Volume XIII. The Victorian Age, Part One.
§ 2. Jane Eyre
Yet, this relief was not found at once, nor was the unconscious attempt to supply it at first successful. In the poems which, with others by her sisters, were published in 1846 and in her first serious attempt at a novel, The Professor, traces of a recent loss are too evident, the transcription of emotional experience is too literal. The substance of the art-work is not yet just a number of things that had happened, ready for the free handling of the artist. The authoress is, obviously, trying to solve a riddle in her past, and it was not till 1847, when Jane Eyre was published, that, though still carrying her burden of experience, she found relief in imagination. The love-story which Charlotte Brontë tells in Jane Eyre is a more beautiful one than that which Mrs. Gaskell has pictured in Cousin Phillis. It is finer because it is as innocent and yet it is not withered. In Jane Eyre, it dances before us dignified with the joy of living. Here, at last, the artistic problem solved itself, freely, without effort almost, the tangle of the real and the ideal, as it were, merely unrolling. In the midst of her care for her ageing father, now threatened with blindness, with the Poems fallen dead from the press and the little light she had known a memory only, the vision came to her, as it came to Thackeray, for “behold, love is the crown and completion of all earthly good.” Some concession, doubtless, had to be made to the requirements of the prevailing art of fiction. As novels were understood in the middle of the nineteenth century, they were always love-stories in the common or vulgar sense. You did really fall in love with someone and want to marry. The love in question was by no means simply a great and noble affection, an overflow of being, rather the contrary. There had to be a basis which people could understand. Esmond had really to marry Lady Castlewood, though, of course, in that instance, the love of which Thackeray wrote was not a love that dreams of marriage. These things happen in fableland, or, at least, they thus happened in the fableland of the midcentury.

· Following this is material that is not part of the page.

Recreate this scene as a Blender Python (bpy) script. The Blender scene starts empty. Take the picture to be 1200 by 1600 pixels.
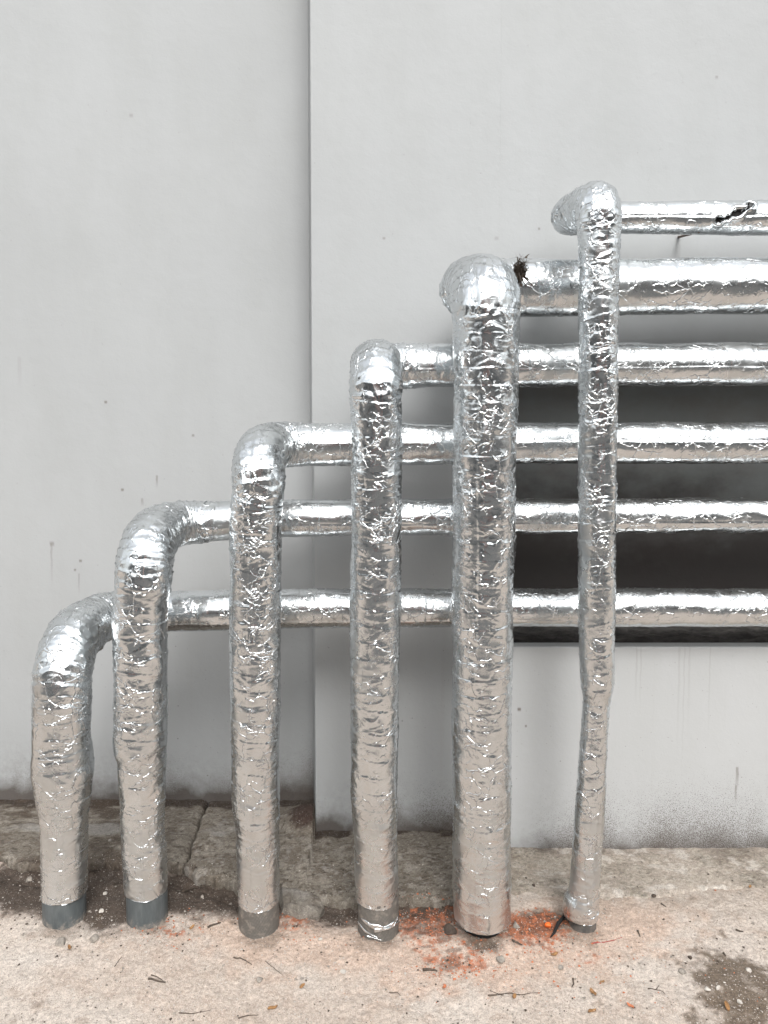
import bpy, bmesh, math, random
import numpy as np
from mathutils import Vector, Matrix

random.seed(7)
RNG = np.random.default_rng(11)
scene = bpy.context.scene
COL = scene.collection

# ------------------------------------------------------------------ camera
H_EYE = 1.585
F_PX, CX, CY = 1203.0, 580.0, 673.6          # measured on a 1200 x 1600 frame
PITCH = math.radians(3.5)
cam_data = bpy.data.cameras.new("camera")
cam = bpy.data.objects.new("camera", cam_data)
COL.objects.link(cam)
cam.location = (0, 0, H_EYE)
cam.rotation_euler = (math.pi / 2 - PITCH, 0, 0)
cam_data.sensor_fit = 'VERTICAL'
cam_data.sensor_height = 36.0
cam_data.lens = F_PX / 1600 * 36.0
cam_data.shift_x = (600 - CX) / 1600
cam_data.shift_y = (CY - 800) / 1600
cam_data.clip_start = 0.05
cam_data.clip_end = 400
scene.camera = cam

# ------------------------------------------------------------------ sky, sun, exposure
SUN_EL, SUN_AZ = math.radians(45), math.radians(172)   # azimuth: behind the camera
world = bpy.data.worlds.new("World")
scene.world = world
world.use_nodes = True
wn, wl = world.node_tree.nodes, world.node_tree.links
for n in list(wn):
    wn.remove(n)
w_out = wn.new("ShaderNodeOutputWorld")
w_bg = wn.new("ShaderNodeBackground")
w_sky = wn.new("ShaderNodeTexSky")
w_sky.sky_type = 'NISHITA'
w_sky.sun_disc = False
w_sky.sun_elevation = SUN_EL
w_sky.sun_rotation = SUN_AZ
w_sky.air_density = 1.6
w_sky.dust_density = 4.0
w_hs = wn.new("ShaderNodeHueSaturation")
w_hs.inputs['Saturation'].default_value = 0.16      # overcast: the blue is veiled by cloud
wl.new(w_sky.outputs[0], w_hs.inputs['Color'])
wl.new(w_hs.outputs[0], w_bg.inputs['Color'])
w_bg.inputs['Strength'].default_value = 0.15
wl.new(w_bg.outputs[0], w_out.inputs['Surface'])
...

What Charlotte Brontë had to tell was a tale of the heart’s realisation through another, and of the loss of what seemed to be realised. Because it was a novel she was writing, the loss had not to be final, but, because it was a story of loss, there had to be a bar. “The plot of Jane Eyre,” writes Charlotte to Mr. Williams in the autumn of 1847, “may be a hackneyed one. Mr. Thackeray remarks that it is familiar to him, but having read comparatively few novels, I never chanced to meet with it, and I thought it original.” Charlotte Brontë’s possible forgetfulness, if she had seen the story, and Thackeray’s dim memory are equally explicable. The tale of actual and intended bigamy which Sheridan Le Fanu contributed to The Dublin University Magazine in 1839 was just one of those stories eminently adapted for floating in the back of the mind. In the strange fictions of Le Fanu, the reader’s feelings are sympathetically and deeply moved without his either seeing the actual occurrences face to face or believing them to be real. The atmosphere, which is, generally, charged with suggestions from the supernatural, has something of smoke in it and our memory of the stories is often but the memory of a dream. But that Le Fanu’s tale suggested the plot of Jane Eyre is decidedly possible.
If so, Sir Leslie Stephen’s query why the pleasing Rochester should have embarked on an intended bigamy is sufficiently answered. The original hint was a story of bigamy, and Charlotte Brontë altered and softened it to meet her purpose, like Shakespeare, moulding (but not entirely reversing) her plot, to make it correspond more nearly with her characters. If, on the contrary, she had not read Le Fanu’s tale, one must admit that, with no hint to constrain her, she was guilty of one inconsistency of invention. There was, perhaps, another reason. Odd as it may seem, the fact that Rochester had bigamous intentions took away any impropriety from Jane’s reception of unrealisable advances on his part. Not that it greatly matters; for all this was merely machinery and was only of value as enabling Charlotte Brontë to give her outflow of heart a wholly fictional setting.
So novel, indeed, was this outflow that even Mrs. Gaskell feels herself obliged to begin the long chorus of apology for occasional coarseness in the novel. There was never any need for it. Jane Eyre was a unique Victorian book because in it, whatever the age might think it right to say, it was made plain to the most unwillingly convinced that purity could be passionate and that a woman could read the heart. The scene in the garden with Rochester, the equally touching farewell and the joy of final meeting—these are love passages which truly introduced “a new vibration into literature.” “Childish and slender creature! It seemed as if a linnet had hopped on my foot and proposed to bear me on its tiny wing.”